Con Edison Commits to Implement Lead Reductions

June 2, 2008
In a May 29 ceremony held in New York, EPA welcomed New York electrical company Con Edison into its Partnership for Environmental Priorities Program (NPEP) as the company committed to replace underground cables containing lead with less hazardous alternatives.

According to EPA, Con Edison's commitment is one of the largest in the national NPEP program to date. The program promotes the reduction and elimination of priority chemicals in the operations of companies and organizations nationwide.
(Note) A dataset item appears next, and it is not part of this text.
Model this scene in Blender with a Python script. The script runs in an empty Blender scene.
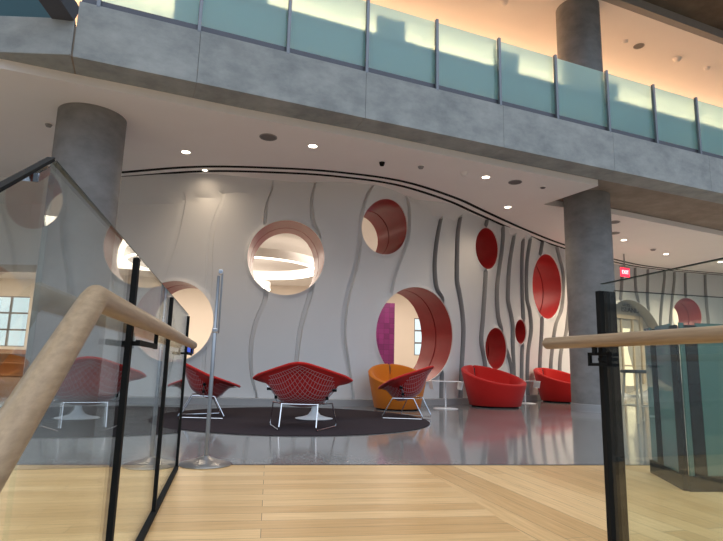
import bpy, bmesh, math, random
from mathutils import Vector, Matrix
from mathutils.geometry import delaunay_2d_cdt
random.seed(7)
C = bpy.context.scene.collection
PI = math.pi

# ------------------------------------------------------------------ helpers
def link(name, me, m=None, parent=None):
    o = bpy.data.objects.new(name, me); C.objects.link(o)
    if m is not None: me.materials.append(m)
    if parent is not None: o.parent = parent
    return o
def obj(name, bm, m, parent=None, smooth=35, bev=0):
    me = bpy.data.meshes.new(name); bm.normal_update(); bm.to_mesh(me); bm.free()
    if smooth:
        me.polygons.foreach_set('use_smooth', [True]*len(me.polygons))
        me.set_sharp_from_angle(angle=math.radians(smooth))
    o = link(name, me, m, parent)
    if bev:
        b = o.modifiers.new('bevel', 'BEVEL'); b.width = bev; b.segments = 2; b.limit_method = 'ANGLE'
    return o
def thing(name, label, cat, loc=(0,0,0), rotz=0, group=None):
    o = bpy.data.objects.new(name, None); C.objects.link(o); o.empty_display_size = .1
    o.location = loc; o.rotation_euler = (0,0,rotz)
    return tag(o, label, cat, group)
def tag(o, label, cat, group=None):
    o['label'] = label; o['category'] = cat
    if group: o['group'] = group
    return o
def struct(o, label=None):
    o['kind'] = 'structure'
    if label: o['label'] = label
    return o
def BM(): return bmesh.new()
def box(bm, c, s, rot=None):
    M = Matrix.Translation(Vector(c)) @ (rot.to_4x4() if rot else Matrix.Identity(4)) @ Matrix.Diagonal((s[0], s[1], s[2], 1))
    bmesh.ops.create_cube(bm, size=1, matrix=M); return bm
def prism(bm, pts, z0, z1):
    a = [bm.verts.new((x, y, z0)) for x, y in pts]; b = [bm.verts.new((x, y, z1)) for x, y in pts]
    n = len(pts)
    bm.faces.new(a[::-1]); bm.faces.new(b)
    for i in range(n): bm.faces.new((a[i], a[(i+1) % n], b[(i+1) % n], b[i]))
    bmesh.ops.recalc_face_normals(bm, faces=bm.faces[:]); return bm
def lathe(bm, prof, n=32, c=(0,0,0)):
    rings = []
    for r, z in prof:
        if r < 1e-5: rings.append([bm.verts.new((c[0], c[1], c[2]+z))])
        else: rings.append([bm.verts.new((c[0]+r*math.cos(2*PI*k/n), c[1]+r*math.sin(2*PI*k/n), c[2]+z)) for k in range(n)])
    for A, B in zip(rings, rings[1:]):
        for k in range(n):
            a, b = A[k % len(A)], A[(k+1) % len(A)]; d, e = B[k % len(B)], B[(k+1) % len(B)]
            f = [a, b, e, d]; g = []
            for v in f:
                if v not in g: g.append(v)
            if len(g) > 2:
                try: bm.faces.new(g)
                except ValueError: pass
    bmesh.ops.recalc_face_normals(bm, faces=bm.faces[:]); return bm
def tube(bm, pts, r, n=8, closed=False):
    pts = [Vector(p) for p in pts]; rings = []; N = len(pts)
    up = None
    for i, p in enumerate(pts):
        a = pts[(i-1) % N] if (i > 0 or closed) else p
        b = pts[(i+1) % N] if (i < N-1 or closed) else p
        t = (b-a).normalized()
        if up is None:
            up = Vector((0,0,1)) if abs(t.z) < .9 else Vector((1,0,0))
        s = t.cross(up)
        if s.length < 1e-4: s = t.orthogonal()
        s.normalize(); u = s.cross(t).normalized(); up = u
        rr = r[i] if isinstance(r, (list, tuple)) else r
        rings.append([bm.verts.new(p + s*rr*math.cos(2*PI*k/n) + u*rr*math.sin(2*PI*k/n)) for k in range(n)])
    R = list(zip(rings, rings[1:])) + ([(rings[-1], rings[0])] if closed else [])
    for A, B in R:
        for k in range(n): bm.faces.new((A[k], A[(k+1) % n], B[(k+1) % n], B[k]))
    if not closed:
        bm.faces.new(rings[0][::-1]); bm.faces.new(rings[-1])
    bmesh.ops.recalc_face_normals(bm, faces=bm.faces[:]); return bm
def lerp(a, b, t): return a + (b-a)*t
def sstep(a, b, x):
    t = min(1, max(0, (x-a)/(b-a))); return t*t*(3-2*t)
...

“By significantly reducing its use of lead, Con Edison is exhibiting environmental leadership and improving power service for New Yorkers,” said EPA Regional Administrator Alan Steinberg. “By taking the steps necessary to be a partner, Con Ed is embracing the NPEP motto: ‘Better Environment, Better Neighbor, and Better Business.’”

Con Edison’s plan is to remove 2,400 sections of underground paper-insulated, lead-clad electric feeder cables in 2008 and another 2,400 sections in 2009. Each section of lead-clad cable is estimated to contain approximately 1,000 pounds of encased lead sheathing, which will be recycled at a nearby local recycling facility. As a long-term goal, Con Edison plans to replace all of these cables by 2020. Con Edison estimates that at the conclusion of this project, as much as 15,000 tons of reclaimed lead sheathing will be recycled as a result of these recycling efforts. Currently, paper-insulated, lead-clad cables make up 20 percent of Con Edison’s underground electric network.

When these cables are removed, they will be replaced by solid dielectric cables, which are made of copper conductors surrounded by synthetic rubber. This alternative is considered superior to lead-clad cables in both environmental and electric distribution characteristics.

Beyond its commitment to lead reduction, Con Edison also has removed most of its equipment that contained high levels of polychlorinated biphenyls (PCBs) over the last decade. To date, all recovered equipment has been decontaminated and recycled.